Il était prêt à négocier des solutions basées sur le gros bon sens.
Si le monde a évolué jusqu'à nos jours où les lois
contre la fumée secondaire, l'interdiction de publicité pour le tabac et les mises
en garde pro-santé ne sont plus perçues comme controversées, M. Neville n'a pas
bougé d'un poil dans cette direction.
Le procureur a terminé son interrogatoire de M.
Neville en milieu d'après-midi. Chacun des avocats de l'industrie a posé
quelques questions l'invitant à émettre des commentaires polis mais peu
flatteurs à l'égard de fonctionnaires ayant promu la lutte antitabac (l'ancien Médecin-chef
Koop a particulièrement été ciblé, comme étant motivé par des opinions religieuses
plutôt que par la santé publique).
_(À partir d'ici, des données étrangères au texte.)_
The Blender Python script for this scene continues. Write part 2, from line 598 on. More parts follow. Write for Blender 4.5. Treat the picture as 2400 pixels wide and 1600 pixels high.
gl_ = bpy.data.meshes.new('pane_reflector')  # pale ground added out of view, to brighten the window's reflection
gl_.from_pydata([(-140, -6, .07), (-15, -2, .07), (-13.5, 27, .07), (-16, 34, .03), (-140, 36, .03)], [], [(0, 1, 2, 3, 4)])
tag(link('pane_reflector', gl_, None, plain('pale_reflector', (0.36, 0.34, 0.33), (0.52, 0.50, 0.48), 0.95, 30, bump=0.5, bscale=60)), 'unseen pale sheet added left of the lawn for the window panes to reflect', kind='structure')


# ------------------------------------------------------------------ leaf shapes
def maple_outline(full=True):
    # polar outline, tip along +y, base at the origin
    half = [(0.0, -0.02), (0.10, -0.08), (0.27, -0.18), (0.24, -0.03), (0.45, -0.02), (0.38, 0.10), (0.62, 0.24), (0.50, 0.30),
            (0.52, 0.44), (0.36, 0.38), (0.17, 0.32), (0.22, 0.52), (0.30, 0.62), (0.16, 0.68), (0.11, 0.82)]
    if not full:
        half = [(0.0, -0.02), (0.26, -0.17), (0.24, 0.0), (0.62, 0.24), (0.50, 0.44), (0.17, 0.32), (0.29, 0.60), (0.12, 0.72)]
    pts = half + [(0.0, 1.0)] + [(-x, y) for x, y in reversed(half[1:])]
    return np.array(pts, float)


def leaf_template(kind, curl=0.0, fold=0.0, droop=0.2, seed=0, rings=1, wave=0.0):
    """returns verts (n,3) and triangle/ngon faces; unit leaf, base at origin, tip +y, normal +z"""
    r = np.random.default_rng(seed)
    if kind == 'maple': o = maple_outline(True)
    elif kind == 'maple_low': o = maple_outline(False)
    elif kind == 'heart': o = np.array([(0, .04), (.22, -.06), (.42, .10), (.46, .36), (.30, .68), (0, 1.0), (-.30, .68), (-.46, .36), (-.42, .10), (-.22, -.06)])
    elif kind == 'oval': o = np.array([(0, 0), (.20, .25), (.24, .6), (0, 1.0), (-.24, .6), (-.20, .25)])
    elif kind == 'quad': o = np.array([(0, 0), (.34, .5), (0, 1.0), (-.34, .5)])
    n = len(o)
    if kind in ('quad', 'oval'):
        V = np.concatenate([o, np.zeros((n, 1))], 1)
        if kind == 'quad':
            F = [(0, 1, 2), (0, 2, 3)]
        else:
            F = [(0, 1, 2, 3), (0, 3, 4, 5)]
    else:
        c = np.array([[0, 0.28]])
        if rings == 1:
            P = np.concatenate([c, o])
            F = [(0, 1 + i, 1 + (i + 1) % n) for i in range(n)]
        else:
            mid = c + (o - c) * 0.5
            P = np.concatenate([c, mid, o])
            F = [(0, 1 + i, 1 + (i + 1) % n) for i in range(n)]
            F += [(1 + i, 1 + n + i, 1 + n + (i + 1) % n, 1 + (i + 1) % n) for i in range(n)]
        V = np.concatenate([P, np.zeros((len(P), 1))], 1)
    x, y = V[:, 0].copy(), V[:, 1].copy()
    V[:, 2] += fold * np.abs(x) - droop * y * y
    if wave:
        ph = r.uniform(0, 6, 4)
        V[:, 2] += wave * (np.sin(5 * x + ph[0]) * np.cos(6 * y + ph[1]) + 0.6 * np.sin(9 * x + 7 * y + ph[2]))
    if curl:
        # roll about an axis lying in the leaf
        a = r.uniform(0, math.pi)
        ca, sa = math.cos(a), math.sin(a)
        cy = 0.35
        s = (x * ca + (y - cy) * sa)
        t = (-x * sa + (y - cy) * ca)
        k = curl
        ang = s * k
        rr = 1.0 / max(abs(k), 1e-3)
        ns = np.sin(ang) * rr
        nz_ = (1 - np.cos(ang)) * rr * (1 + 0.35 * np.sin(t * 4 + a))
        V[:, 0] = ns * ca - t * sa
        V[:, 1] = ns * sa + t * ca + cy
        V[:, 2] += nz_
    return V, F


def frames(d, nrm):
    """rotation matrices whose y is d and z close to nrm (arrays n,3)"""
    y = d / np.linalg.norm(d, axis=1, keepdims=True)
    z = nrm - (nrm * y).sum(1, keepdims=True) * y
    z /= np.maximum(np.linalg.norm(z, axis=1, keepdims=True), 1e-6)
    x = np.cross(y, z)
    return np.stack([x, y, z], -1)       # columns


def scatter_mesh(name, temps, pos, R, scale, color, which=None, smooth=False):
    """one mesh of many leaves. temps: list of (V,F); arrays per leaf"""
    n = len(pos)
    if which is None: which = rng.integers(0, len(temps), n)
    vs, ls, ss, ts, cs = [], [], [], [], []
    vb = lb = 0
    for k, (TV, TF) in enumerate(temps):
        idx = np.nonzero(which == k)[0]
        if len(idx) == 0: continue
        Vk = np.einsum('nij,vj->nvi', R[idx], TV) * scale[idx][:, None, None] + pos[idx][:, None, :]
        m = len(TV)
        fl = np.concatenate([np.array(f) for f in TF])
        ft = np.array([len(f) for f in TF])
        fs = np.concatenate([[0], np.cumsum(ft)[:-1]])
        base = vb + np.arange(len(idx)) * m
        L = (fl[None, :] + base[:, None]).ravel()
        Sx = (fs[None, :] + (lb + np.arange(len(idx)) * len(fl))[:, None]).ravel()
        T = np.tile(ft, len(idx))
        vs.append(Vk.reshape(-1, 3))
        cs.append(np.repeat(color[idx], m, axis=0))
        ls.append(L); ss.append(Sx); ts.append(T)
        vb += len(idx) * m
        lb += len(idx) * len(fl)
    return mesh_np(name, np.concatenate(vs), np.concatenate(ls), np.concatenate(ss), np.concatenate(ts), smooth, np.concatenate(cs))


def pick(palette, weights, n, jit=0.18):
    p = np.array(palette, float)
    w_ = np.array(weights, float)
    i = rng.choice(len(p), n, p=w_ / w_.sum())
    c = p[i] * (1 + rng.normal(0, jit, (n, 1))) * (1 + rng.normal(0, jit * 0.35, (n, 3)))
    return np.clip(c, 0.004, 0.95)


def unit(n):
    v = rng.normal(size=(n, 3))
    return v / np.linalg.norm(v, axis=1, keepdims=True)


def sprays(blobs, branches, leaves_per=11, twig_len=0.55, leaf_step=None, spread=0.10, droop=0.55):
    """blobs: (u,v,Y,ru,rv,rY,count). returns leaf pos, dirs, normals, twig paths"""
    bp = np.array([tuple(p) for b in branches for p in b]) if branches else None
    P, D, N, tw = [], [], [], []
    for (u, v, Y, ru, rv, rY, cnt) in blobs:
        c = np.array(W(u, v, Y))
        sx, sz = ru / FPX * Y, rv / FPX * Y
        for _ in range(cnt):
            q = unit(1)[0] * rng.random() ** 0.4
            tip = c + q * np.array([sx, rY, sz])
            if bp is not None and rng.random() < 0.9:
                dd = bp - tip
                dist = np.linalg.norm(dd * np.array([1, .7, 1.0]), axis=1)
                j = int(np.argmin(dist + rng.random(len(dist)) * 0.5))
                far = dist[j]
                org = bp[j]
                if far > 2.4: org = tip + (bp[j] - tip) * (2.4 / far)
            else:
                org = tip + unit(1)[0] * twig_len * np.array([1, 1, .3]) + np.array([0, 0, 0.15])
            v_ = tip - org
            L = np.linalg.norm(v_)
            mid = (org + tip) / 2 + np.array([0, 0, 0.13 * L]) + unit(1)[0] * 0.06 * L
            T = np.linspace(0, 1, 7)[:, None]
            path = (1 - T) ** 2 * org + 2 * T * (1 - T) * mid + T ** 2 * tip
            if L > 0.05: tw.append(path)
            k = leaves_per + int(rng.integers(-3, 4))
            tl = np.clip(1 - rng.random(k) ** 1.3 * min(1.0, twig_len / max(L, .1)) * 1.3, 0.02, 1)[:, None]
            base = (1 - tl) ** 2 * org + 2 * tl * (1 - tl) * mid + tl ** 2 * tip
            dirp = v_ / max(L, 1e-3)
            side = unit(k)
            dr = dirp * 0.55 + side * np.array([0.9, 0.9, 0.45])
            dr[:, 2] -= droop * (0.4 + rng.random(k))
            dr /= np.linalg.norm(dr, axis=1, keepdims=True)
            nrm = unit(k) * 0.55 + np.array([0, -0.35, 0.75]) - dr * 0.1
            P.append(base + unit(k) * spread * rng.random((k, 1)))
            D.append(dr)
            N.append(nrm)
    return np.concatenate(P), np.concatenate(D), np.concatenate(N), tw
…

Même si la majeure partie des deux jours de
témoignage ont porté sur les relations entre l'industrie et le gouvernement du
Canada, les avocats représentant ce dernier n'ont posé aucune question.
Comme à l'habitude,
le tribunal ne siège pas le vendredi. Lundi prochain, une audience aura lieu afin
de traiter d'un certain nombre de documents pour lesquels l'industrie a invoqué
le privilège parlementaire. La convocation prévue des témoins a pris un air confus
et presque comique mais je crois que la semaine prochaine, un autre employé du
CCFPT, Jacques Larivière, devra témoigner.